The big news was the announcement of two new high definition camcorders, using the AVCHD H.264 standard – that in itself is reason enough to rejoice, as anyone who’s filled their hard disk up with HDV footage will tell you! With your raw footage already efficiently compresses, it will make storage far less of a concern, while the need to edit and offload big projects won’t be as pressing.

The big difference between the two models is that the HDC-SD1 uses SD cards to record the video, while the HDC-DX1 uses DVD discs. I spent most of my time with the former and I was pretty impressed overall. I’m a firm believer in flash memory as a digital recording medium, and now that SDHC cards are available, busting through the previous 2GB limit, the format looks even more compelling.
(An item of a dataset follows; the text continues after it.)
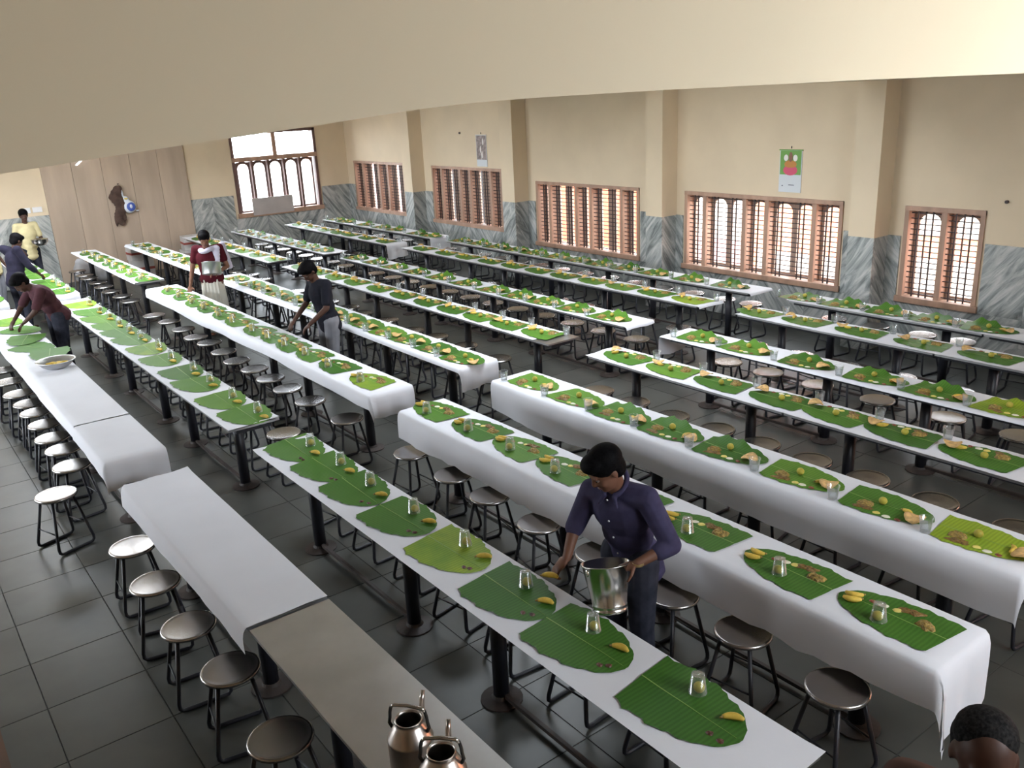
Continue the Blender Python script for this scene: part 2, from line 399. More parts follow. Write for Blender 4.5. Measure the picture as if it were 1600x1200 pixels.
# cream beam across the near side of the hall, its underside kinked
BX = 1.2
prof = [(3.35, 3.05), (.6, 3.214), (-.154, 3.281), (-.244, 3.289), (-.366, 3.299), (-.564, 3.314), (-.743, 3.329), (-.83, 3.3335), (-.914, 3.336), (-1.03, 3.3378), (-1.307, 3.340), (-1.954, 3.341), (-2.768, 3.339), (-10.5, 3.33)]
vs = []; fs = []; n = len(prof)
for x in (BX, BX + .26):
    for y, z in prof: vs.append((x, y, z))
    for y, z in prof: vs.append((x, y, ZC))
for i in range(n - 1):
    fs += [(i, n + i, n + i + 1, i + 1), (2 * n + i, 2 * n + i + 1, 3 * n + i + 1, 3 * n + i), (i, i + 1, 2 * n + i + 1, 2 * n + i)]
struct(MB().add(vs, fs).build('wall_header', M['beam']), 'plain cream beam across the top of the view')

# outside: ground and the neighbour's painted wall
struct(MB().box(-40, 80, -60, 60, -.4, -.3).build('ground', M['ground']))
nbw = struct(MB().box(-6, 30, -13.8, -13.5, -.3, 2.6).build('wall_neighbour', M['nb_or']), 'painted neighbour wall outside the windows')
def patch(name, m, x0, x1, z0, z1): MB().box(x0, x1, -13.5, -13.47, z0, z1).build(name, M[m], nbw)  # brightness of each window's view is put into the band colours
patch('tone_band', 'nb_wh', 10.4, 13.3, .55, 2.6); patch('tone_band', 'nb_pk', 10.4, 13.3, -.3, .55)
patch('tone_band', 'nb_wh', 4.0, 7.3, -.3, .62); patch('tone_band', 'nb_wh', 5.5, 7.4, 1.0, 2.6)
patch('tone_band', 'nb_wh', 7.4, 10.2, -.3, .45)
patch('tone_band', 'nb_rd', 13.4, 17.6, -.3, 2.6); patch('tone_band', 'nb_dk', 17.7, 21.9, -.3, 2.6); patch('tone_band', 'nb_pk', 22., 29., -.3, 2.6)

# ------------------------------------------------------------------ windows on the right wall
def arch_panel(w_, h, mx, mb_, mt, t):
    """board w x h with one arched hole, in local x/z, thickness t in y"""
    hw = w_ / 2 - mx; r = min(hw, .12); zt = h - mt
    inner = [(-hw, mb_), (hw, mb_), (hw, zt - r)]
    for i in range(1, 6):
        a = PI / 2 * i / 6; inner.append((hw - r + r * math.cos(a), zt - r + r * math.sin(a)))
    inner += [(hw - r, zt), (-hw + r, zt)]
    for i in range(1, 6):
        a = PI / 2 + PI / 2 * i / 6; inner.append((-hw + r + r * math.cos(a), zt - r + r * math.sin(a)))
    inner.append((-hw, zt - r))
    outer = []
    for x, z in inner:
        ox = -w_ / 2 if x <= -hw + 1e-6 else (w_ / 2 if x >= hw - 1e-6 else x * (w_ / 2) / hw)
        oz = 0 if z <= mb_ + 1e-6 else (h if z > zt - r + 1e-6 and abs(x) <= hw - r * .55 else min(h, z * (h / zt)))
        if z > zt - r + 1e-6 and abs(x) > hw - r * .55: ox = math.copysign(w_ / 2, x)
        outer.append((ox, oz))
    n = len(inner); vs = []; fs = []
    for y in (0, t):
        vs += [(x, y, z) for x, z in inner] + [(x, y, z) for x, z in outer]
    for i in range(n):
        j = (i + 1) % n
        fs += [(i, n + i, n + j, j), (2 * n + i, 2 * n + j, 3 * n + j, 3 * n + i), (i, j, 2 * n + j, 2 * n + i), (n + i, 3 * n + i, 3 * n + j, n + j)]
    return MB().add(vs, fs)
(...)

Impressively, Panasonic actually bundles a 4GB SDHC card in the box – quite a boon, considering that most traditional camcorders don’t even ship with a tape in the box!



Weighing in at only 430g, the HDC-SD1 will be hardly noticeable in your bag, while dimensions of 74 x 69 x 142mm mean that it won’t take up much space either. But it’s not just the size and weight that impressed me, the SD1 is also very comfortable to hold and use, while the light weight makes one handed operation an option. One handed operation is made all the more tangible by the fact that Panasonic has also implemented optical image stabilisation so you can get the best out of the Leica Dicomar lens. With a 12x optical zoom, that OIS definitely comes in handy at the telephoto end!

General handling on the SD1 was superb. Sliding my hand through the strap allowed me to wrap my fingers around the barrel for a very solid grip. Holding the camcorder in this way means that most of the main controls will be easily accessible by your thumb and general operation soon became instinctive. The start up time on the SD1 was also impressive, with a rough guess at around five seconds from powering on to shooting – that’s not great by digital still camera standards, but for a camcorder it’s pretty damn good. The upshot being that you’re more likely to catch those impromptu movie opportunities with the SD1.